The current split of HRZN’s portfolio illustrates this situation quite nicely. Namely, the lion’s share of HRZN’s AuM lies in inherently speculative sectors such as life sciences, technology, healthcare technology etc. The speculative nature is further boosted by the fact that the underlying companies are still in early development stage oftentimes requiring cash injection or loans to close the gaps in the cash generation until a new breakthrough is achieved.
As of Q3, 2023, only 8% of the businesses, which had received financing from HRZN were classified under “later stage” profile, where typically you see some patterns of cash flow neutrality.
Almost one third of the portfolio is still in a stage, which requires significant funding and where there is no certainty around whether the businesses will manage to realize a successful go to market strategy. In other words, roughly one third of the HRZN’s portfolio is per definition speculative.
The remaining 63% of the exposure is constituted of businesses, which need capital to accommodate growth. Here it is critical to note that in most instances growth is necessary to achieve the benefits of economy of scale so that the fixed cost base could be offset by a sufficient level of top-line, thereby securing positive underlying cash flows. What this means is that these companies embody a tiny margin of error, where minor deviations from the projected growth plan could lead to an additional need for equity injection or more expensive debt financing to keep the business afloat until cash flow (or margin) targets are achieved.
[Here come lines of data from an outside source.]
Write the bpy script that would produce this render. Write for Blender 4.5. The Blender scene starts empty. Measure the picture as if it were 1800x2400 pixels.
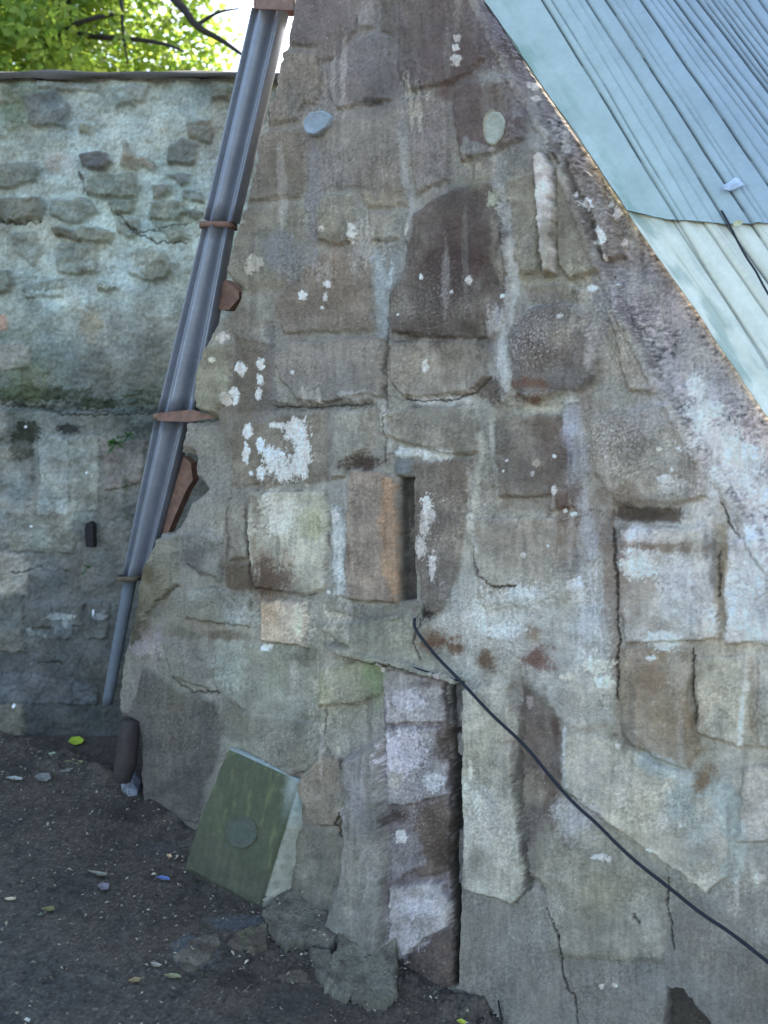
import bpy, math, random
import numpy as np
from mathutils import Vector
random.seed(7); R = math.radians
scn = bpy.context.scene; COL = scn.collection

# ------------------------------------------------------------------ camera, world, sun, exposure
FPX = 1900.0; PITCH = math.atan(250/FPX); CAMH = 1.6
cam_d = bpy.data.cameras.new('camera'); cam = bpy.data.objects.new('camera', cam_d); COL.objects.link(cam)
cam.location = (0, 0, CAMH); cam.rotation_euler = (R(90)-PITCH, 0, 0)
cam_d.sensor_fit = 'VERTICAL'; cam_d.sensor_height = 36; cam_d.sensor_width = 27; cam_d.lens = 36*FPX/2400
cam_d.clip_start = .05; cam_d.clip_end = 2000
cam_d.dof.use_dof = True; cam_d.dof.focus_distance = 2.6; cam_d.dof.aperture_fstop = 2.4
scn.camera = cam
SUN_EL, SUN_AZ = 42.0, 30.0          # azimuth clockwise from +Y
w = bpy.data.worlds.new('World'); scn.world = w; w.use_nodes = True
nt = w.node_tree; bg = nt.nodes['Background']; sky = nt.nodes.new('ShaderNodeTexSky')
sky.sky_type = 'NISHITA'; sky.sun_disc = False; sky.sun_elevation = R(SUN_EL); sky.sun_rotation = R(SUN_AZ)
sky.dust_density = 2.2; sky.air_density = 1.0; sky.ozone_density = 1.0
nt.links.new(sky.outputs[0], bg.inputs[0]); bg.inputs[1].default_value = .15
sd = bpy.data.lights.new('sun', 'SUN'); sd.energy = 4.0; sd.angle = R(.5); sd.color = (1, .95, .86)
so = bpy.data.objects.new('sun', sd); COL.objects.link(so)
sdir = Vector((math.sin(R(SUN_AZ))*math.cos(R(SUN_EL)), math.cos(R(SUN_AZ))*math.cos(R(SUN_EL)), math.sin(R(SUN_EL))))
so.rotation_euler = sdir.to_track_quat('Z', 'Y').to_euler()
scn.view_settings.view_transform = 'Standard'; scn.view_settings.look = 'None'
scn.view_settings.gamma = 1; scn.view_settings.exposure = 2.15

# ------------------------------------------------------------------ frames
CP, SP = math.cos(PITCH), math.sin(PITCH)
def ray(px, py):
    cx = (px-900)/FPX; cy = (1200-py)/FPX
    return Vector((cx, CP+cy*SP, -SP+cy*CP))
def to_px(X, Y, Z):
    Z = Z-CAMH
    d = Y*CP-Z*SP; up = Y*SP+Z*CP
    return 900+FPX*X/d, 1200-FPX*up/d
WA = R(35); BAT = R(4)
PA = Vector((-1.17, 3.3, 0))
U = Vector((math.cos(WA), -math.sin(WA), 0)); NH = Vector((-math.sin(WA), -math.cos(WA), 0))
V = Vector((0, 0, math.cos(BAT)))-NH*math.sin(BAT); N = NH*math.cos(BAT)+Vector((0, 0, math.sin(BAT)))
def onplane(px, py, P0, n):
    d = ray(px, py); o = Vector((0, 0, CAMH))
    return o+d*((P0-o).dot(n)/d.dot(n))
def wallpt(px, py, off=0):
    return onplane(px, py, PA+N*off, N)
FY = 3.80
def farpt(px, py, y=FY):
    return onplane(px, py, Vector((0, y, 0)), Vector((0, -1, 0)))
_a = wallpt(270, 1835)
def gz(x, y):
    return _a.z-.135*(np.clip(x, -1.15, 1.6)-_a.x)+.05*(np.clip(y, .3, 3.4)-_a.y)
def gpt(px, py, off=0):
    z = 0.0
    for _ in range(12):
        p = onplane(px, py, Vector((0, 0, z+off)), Vector((0, 0, 1))); z = float(gz(p.x, p.y))
    return p

# ------------------------------------------------------------------ noise
rng = np.random.default_rng(5)
PERM = rng.permutation(512).astype(np.int32); GA = rng.uniform(0, 2*np.pi, 512)
GX, GY = np.cos(GA).astype(np.float32), np.sin(GA).astype(np.float32)
def pn(x, y, s=0):
    x = np.asarray(x, np.float32); y = np.asarray(y, np.float32)
    xi = np.floor(x).astype(np.int32); yi = np.floor(y).astype(np.int32)
    fx = x-xi; fy = y-yi
    ux = fx*fx*fx*(fx*(fx*6-15)+10); uy = fy*fy*fy*(fy*(fy*6-15)+10)
    def g(a, b):
        h = PERM[(PERM[(xi+a+s*17) & 511]+yi+b) & 511]
        return GX[h]*(fx-a)+GY[h]*(fy-b)
    n0 = g(0, 0)*(1-ux)+g(1, 0)*ux; n1 = g(0, 1)*(1-ux)+g(1, 1)*ux
    return (n0*(1-uy)+n1*uy)*1.5
def fbm(x, y, s=0, o=4, gain=.5):
    t = 0; a = 1; tot = 0
    for i in range(o):
        an = .9*i+.35; ca, sa = math.cos(an)*2.03**i, math.sin(an)*2.03**i
        t = t+a*pn(x*ca-y*sa+i*7.3, x*sa+y*ca+i*3.1, s+i); tot += a; a *= gain
    return t/tot
def ss(a, b, x):
    t = np.clip((x-a)/(b-a), 0, 1); return t*t*(3-2*t)
def lin(c):
    c = np.asarray(c, float)/255
    return np.where(c <= .04045, c/12.92, ((c+.055)/1.055)**2.4)
def sat(c, k):
    m = (c*np.array([.3, .6, .1])).sum(1)[:, None]; return m+(c-m)*k
def poly_sdf(x, y, P):
    d = np.full(x.shape, 1e18, np.float32); ins = np.zeros(x.shape, bool); n = len(P)
    for i in range(n):
        ax, ay = P[i]; bx, by = P[(i+1) % n]
        ex, ey = bx-ax, by-ay; L = ex*ex+ey*ey+1e-9
        t = np.clip(((x-ax)*ex+(y-ay)*ey)/L, 0, 1)
        d = np.minimum(d, (x-ax-t*ex)**2+(y-ay-t*ey)**2)
        if ay != by:
            c = ((ay > y) != (by > y)) & (x < (bx-ax)*(y-ay)/(by-ay)+ax); ins ^= c
    return np.where(ins, 1, -1)*np.sqrt(d)
def line_dist(x, y, P):
    d = np.full(x.shape, 1e18, np.float32)
    for i in range(len(P)-1):
        ax, ay = P[i]; bx, by = P[i+1]; ex, ey = bx-ax, by-ay; L = ex*ex+ey*ey+1e-9
        t = np.clip(((x-ax)*ex+(y-ay)*ey)/L, 0, 1)
        d = np.minimum(d, (x-ax-t*ex)**2+(y-ay-t*ey)**2)
    return np.sqrt(d)

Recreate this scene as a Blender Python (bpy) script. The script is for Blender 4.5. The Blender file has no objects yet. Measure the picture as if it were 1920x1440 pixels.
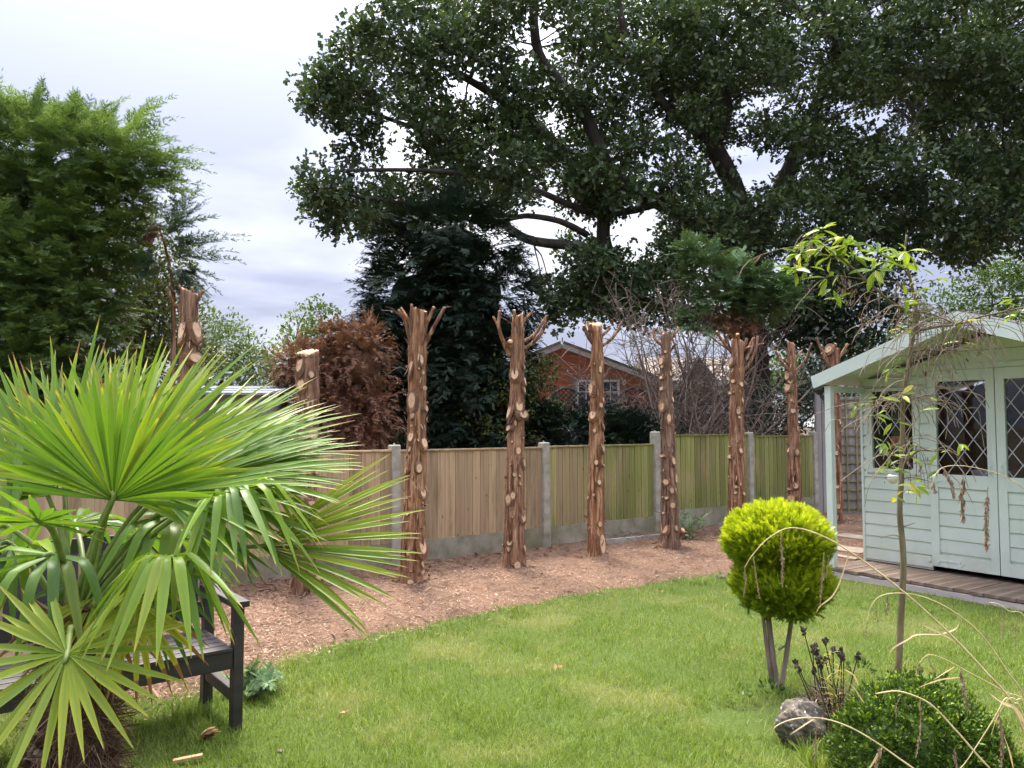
import bpy, math, random
import numpy as np
from mathutils import Vector, Matrix

random.seed(11)
rng = np.random.default_rng(11)
R = math.radians
scene = bpy.context.scene
col = scene.collection

# ------------------------------------------------------------------ camera
FPX = 1442.0            # focal length in photo pixels (1920 wide)
HORIZON = 798.0
EYE = 1.5
PITCH = math.atan((HORIZON - 720) / FPX)
cam_d = bpy.data.cameras.new('camera')
cam_d.sensor_width = 36.0
cam_d.lens = 36.0 * FPX / 1920
cam_d.clip_start = 0.05
cam_d.clip_end = 3000
cam = bpy.data.objects.new('camera', cam_d)
col.objects.link(cam)
cam.location = (0, 0, EYE)
cam.rotation_euler = (math.pi / 2 + PITCH, 0, 0)
scene.camera = cam

# ------------------------------------------------------------------ sky, sun, exposure
SUN_AZ, SUN_EL = R(-16), R(56)          # azimuth from +Y towards +X
sun_vec = Vector((math.sin(SUN_AZ) * math.cos(SUN_EL), math.cos(SUN_AZ) * math.cos(SUN_EL), math.sin(SUN_EL)))
world = bpy.data.worlds.new('World')
scene.world = world
world.use_nodes = True
wn, wl = world.node_tree.nodes, world.node_tree.links
wn.clear()


def W(t, **kw):
    n = wn.new(t)
    for k, v in kw.items():
        setattr(n, k, v)
    return n


def wmath(op, a, b=None, c=None):
    n = W('ShaderNodeMath', operation=op)
    for i, x in enumerate((a, b, c)):
        if x is None:
            continue
        if isinstance(x, (int, float)):
            n.inputs[i].default_value = x
        else:
            wl.new(x, n.inputs[i])
    return n.outputs[0]


sky = W('ShaderNodeTexSky', sky_type='NISHITA')
sky.sun_disc = False
sky.sun_elevation = SUN_EL
sky.sun_rotation = SUN_AZ
sky.air_density = 1.0
sky.dust_density = 2.0
tc = W('ShaderNodeTexCoord')
sep = W('ShaderNodeSeparateXYZ')
wl.new(tc.outputs['Generated'], sep.inputs[0])
zz = wmath('MAXIMUM', sep.outputs[2], 0.0)
den = wmath('ADD', zz, 0.22)
cmb = W('ShaderNodeCombineXYZ')
wl.new(wmath('DIVIDE', sep.outputs[0], den), cmb.inputs[0])
wl.new(wmath('DIVIDE', sep.outputs[1], den), cmb.inputs[1])
mp = W('ShaderNodeMapping')
mp.inputs['Location'].default_value = (1.9, 8.4, 2.3)
mp.inputs['Scale'].default_value = (1.0, 1.45, 1.0)
mp.inputs['Rotation'].default_value = (0, 0, R(28))
wl.new(cmb.outputs[0], mp.inputs[0])
nz = W('ShaderNodeTexNoise')
nz.inputs['Scale'].default_value = 0.85
nz.inputs['Detail'].default_value = 5.5
nz.inputs['Roughness'].default_value = 0.5
nz.inputs['Distortion'].default_value = 0.3
wl.new(mp.outputs[0], nz.inputs['Vector'])
# glow of the hidden sun through the cloud
dotn = W('ShaderNodeVectorMath', operation='DOT_PRODUCT')
wl.new(tc.outputs['Generated'], dotn.inputs[0])
dotn.inputs[1].default_value = sun_vec
glow = wmath('POWER', wmath('MAXIMUM', dotn.outputs['Value'], 0.0), 11.0)
fac = wmath('ADD', nz.outputs['Fac'], wmath('MULTIPLY', glow, 0.26))
ramp = W('ShaderNodeValToRGB')
ramp.color_ramp.elements[0].position = 0.44
ramp.color_ramp.elements[0].color = (0.33, 0.35, 0.49, 1)
ramp.color_ramp.elements[1].position = 0.72
ramp.color_ramp.elements[1].color = (1.0, 1.0, 1.01, 1)
e = ramp.color_ramp.elements.new(0.56)
e.color = (0.53, 0.55, 0.67, 1)
wl.new(fac, ramp.inputs[0])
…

In terms of the external leverage, which is an important part of the business for every BDC, HRZN carries a relatively debt saturated balance sheet. As of Q2, 2023, HRZN’s leverage profile landed at 1.2x, which could be classified more towards the aggressive end of the typical BDC player.
As a result of the elevated risk exposures, HRZN has one of the highest debt portfolio yields in the industry (as per Rob Pomeroy, CEO, in the most recent earnings call):
Our debt portfolio yield of 17.1% continues to validate structuring our investments with floating interest rates in a rising interest rate environment, we again generated one of the highest debt portfolio yields in the BDC industry.
Thesis
In my opinion, because of the additional riskiness that is associated with the nature of businesses to which HRZN provides financing, this BDC is not an attractive BDC to consider. The risk and reward ratio is off, where the return potential does not seem to justify the risk.
Let me explain.
First, HRZN has significantly lagged behind the overall BDC space even though the market conditions have been extremely favorable for BDCs. So, even during the period of strong industry-level tailwinds, where more “risk-on” BDCs should do better relative to conservative ones, HRZN has underperformed.
Looking at the prevailing dividend yield of HRZN, we can also see that it is rather difficult for the Fund to pass through the ~17% yield to investors. Currently, HRZN yields just 10%, which is even below the sector average (~11.5%).
A major reason for this is the subpar quality of investment portfolio, where, as elaborated above, a notable bias is shifted towards rather speculative and in most cases cash burning companies.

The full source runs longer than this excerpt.